Data Dilemmas, or How Does One draw lines?

How does one draw lines? Categorizing budget items is extremely difficult. In the US, it is widely acknowledged that around US$17 billion substantial portion of the Dept of Energy’s annual budget is “Defense Activities,” mostly researching and testing nuclear weapons. That spending could easily be classified as “defense” or “military” spending.

Closer to home are stories like this one from

China to quadruple agri-biotech spending

This money is not going directly to farmers or to rural factory workers or rural-born urban workers; however, it clearly demonstrates some increased level of commitment to agriculture. At the same time the money is going to high-tech universities and research centers and not the poor in the countryside.
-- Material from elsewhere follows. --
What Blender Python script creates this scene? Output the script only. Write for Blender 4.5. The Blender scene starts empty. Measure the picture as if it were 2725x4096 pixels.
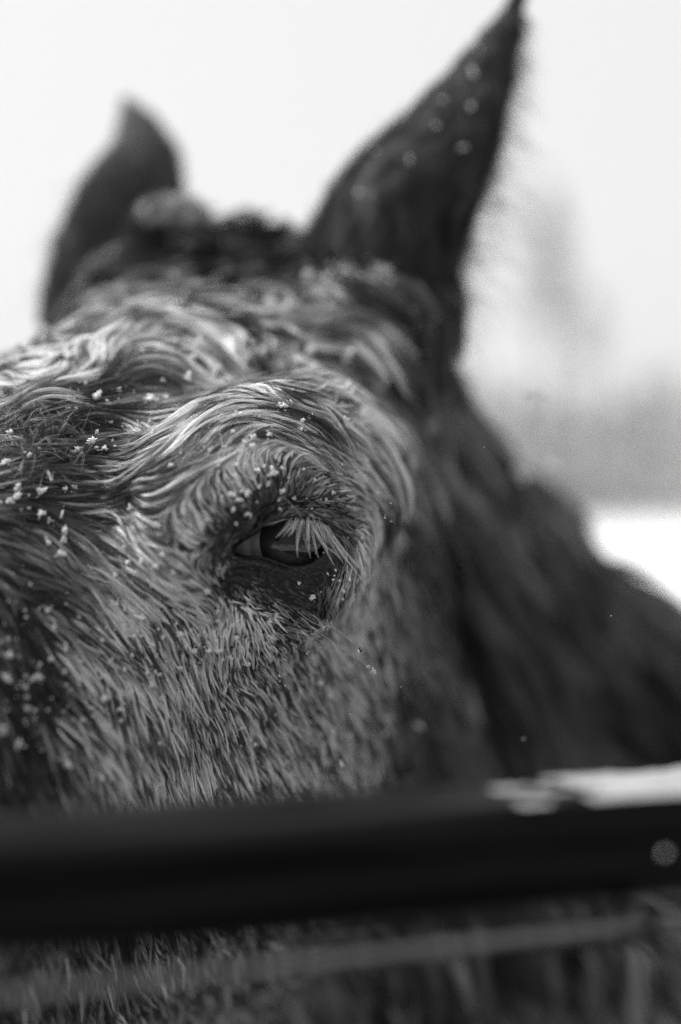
import bpy, bmesh, math, random, time
import numpy as np
from mathutils import Vector, Matrix
from mathutils.bvhtree import BVHTree
T0 = time.time()
rng = np.random.default_rng(11)
random.seed(11)
scene = bpy.context.scene
COL = scene.collection

# ------------------------------------------------------------------ camera
CZ = 1.50                       # camera height above the snow (m)
FPX = 5689.0                    # 50 mm lens on a 36 mm tall frame of 4096 px
cam_d = bpy.data.cameras.new('camera')
cam = bpy.data.objects.new('camera', cam_d)
COL.objects.link(cam)
cam.location = (0, 0, CZ)
cam.rotation_euler = (math.radians(90), 0, 0)
cam_d.sensor_fit = 'VERTICAL'
cam_d.sensor_height = 36
cam_d.sensor_width = 24
cam_d.lens = 50
cam_d.clip_start = 0.02
cam_d.clip_end = 3000
cam_d.dof.use_dof = True
cam_d.dof.focus_distance = 0.453
cam_d.dof.aperture_fstop = 2.4
cam_d.dof.aperture_blades = 9
scene.camera = cam

# ------------------------------------------------------------------ sky and sun: an overcast snowy day
SUN_EL, SUN_AZ = math.radians(54), math.radians(-75)
world = bpy.data.worlds.new('World')
scene.world = world
world.use_nodes = True
nt = world.node_tree
bg = nt.nodes['Background']
sky = nt.nodes.new('ShaderNodeTexSky')
sky.sky_type = 'NISHITA'
sky.sun_disc = False
sky.sun_elevation = SUN_EL
sky.sun_rotation = SUN_AZ
sky.air_density = 1.0
sky.dust_density = 6.0
sky.ozone_density = 1.0
bw = nt.nodes.new('ShaderNodeRGBToBW')
nt.links.new(sky.outputs[0], bw.inputs[0])
flat = nt.nodes.new('ShaderNodeMath')          # cloud cover evens the sky out
flat.operation = 'POWER'
flat.inputs[1].default_value = 0.12
nt.links.new(bw.outputs[0], flat.inputs[0])
gain = nt.nodes.new('ShaderNodeMath')
gain.operation = 'MULTIPLY'
gain.inputs[1].default_value = 2.78
nt.links.new(flat.outputs[0], gain.inputs[0])
nt.links.new(gain.outputs[0], bg.inputs['Color'])
bg.inputs['Strength'].default_value = 0.15
sun_d = bpy.data.lights.new('sun', 'SUN')
sun = bpy.data.objects.new('sun', sun_d)
COL.objects.link(sun)
sun_d.energy = 3.7
sun_d.angle = math.radians(18)
sdir = Vector((math.sin(SUN_AZ) * math.cos(SUN_EL), math.cos(SUN_AZ) * math.cos(SUN_EL), math.sin(SUN_EL)))
sun.rotation_euler = sdir.to_track_quat('Z', 'Y').to_euler()
sun.location = (0, 0, 8)

vs = scene.view_settings
vs.view_transform = 'Standard'
vs.look = 'None'
vs.gamma = 1
vs.use_curve_mapping = False
vs.exposure = 0.9
cy = scene.cycles
cy.max_bounces = 5
cy.diffuse_bounces = 3
cy.glossy_bounces = 3
cy.transmission_bounces = 4
cy.transparent_max_bounces = 8
cy.use_denoising = True
cy.use_adaptive_sampling = False
cy.denoiser = 'OPENIMAGEDENOISE'
cy.denoising_input_passes = 'RGB_ALBEDO_NORMAL'
cy.denoising_prefilter = 'NONE'
cy.sample_clamp_indirect = 4
cy.sample_clamp_direct = 6
cy.caustics_reflective = False
cy.caustics_refractive = False


# ------------------------------------------------------------------ helpers
def link(o, parent=None):
    COL.objects.link(o)
    if parent is not None:
        o.parent = parent
    return o


def tag(o, label, cat, group=None):
    o['label'] = label
    o['category'] = cat
    if group:
        o['group'] = group
    return o


def empty(name, loc=(0, 0, 0)):
    o = bpy.data.objects.new(name, None)
    o.empty_display_size = 0.05
    COL.objects.link(o)
    o.location = loc
    return o


def mesh_obj(name, verts, faces, mat, parent=None, smooth=True):
    me = bpy.data.meshes.new(name)
    me.from_pydata([tuple(v) for v in verts], [], [tuple(int(i) for i in f) for f in faces])
    me.update()
    if smooth:
        me.polygons.foreach_set('use_smooth', [True] * len(me.polygons))
    if mat:
        me.materials.append(mat)
    return link(bpy.data.objects.new(name, me), parent)


def mat_new(name, color=0.2, rough=0.6, spec=0.5):
    m = bpy.data.materials.new(name)
    m.use_nodes = True
    b = m.node_tree.nodes['Principled BSDF']
    b.inputs['Base Color'].default_value = (color, color, color, 1)
    b.inputs['Roughness'].default_value = rough
    b.inputs['Specular IOR Level'].default_value = spec
    return m, m.node_tree, b


def PX(px, py, d):              # a picture point at depth d -> world
    return np.array([(px - 1362.5) / FPX * d, d, CZ - (py - 2048) / FPX * d])


def to_px(P):                   # world -> picture
    d = P[..., 1]
    return 1362.5 + P[..., 0] / d * FPX, 2048 - (P[..., 2] - CZ) / d * FPX


def nrm(v):
    v = np.asarray(v, float)
    return v / np.maximum(np.linalg.norm(v, axis=-1, keepdims=True), 1e-9)


# ------------------------------------------------------------------ head frame: A to the muzzle, L to the horse's left, U out of the forehead
AX = nrm([-0.39, -0.77, -0.51])
LX = np.array([0.90, -0.41, -0.10])
LX = nrm(LX - AX * (LX @ AX))
UX = np.cross(AX, LX)
HM = np.stack([AX, LX, UX])
EYE_S = PX(1150, 2175, 0.455)
ORG = EYE_S - 0.095 * LX + 0.045 * UX


def HP(a, l, u):                # head coordinates in cm -> world
    return ORG + (a * AX + l * LX + u * UX) / 100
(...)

For the moment, this is a hypothetical problem for me. Detailed budget breakdowns in China are not public, so I am avoid the problem of agonizing over each spending item. [Obviously I would prefer public budgets. Another complaint/suggestion on this vein is found in Monday’s edition of the Beijing News, Professor Cai Dingjian suggests improving the transparency of government finances.] Categorization is the most basic and essential portion of science, social or otherwise. Any comparative or statistical analysis rest on the measures and variables chosen. I have no non-cliche advice to the question in the title. How does one draw lines? Carefully, and remember where you drew them and why.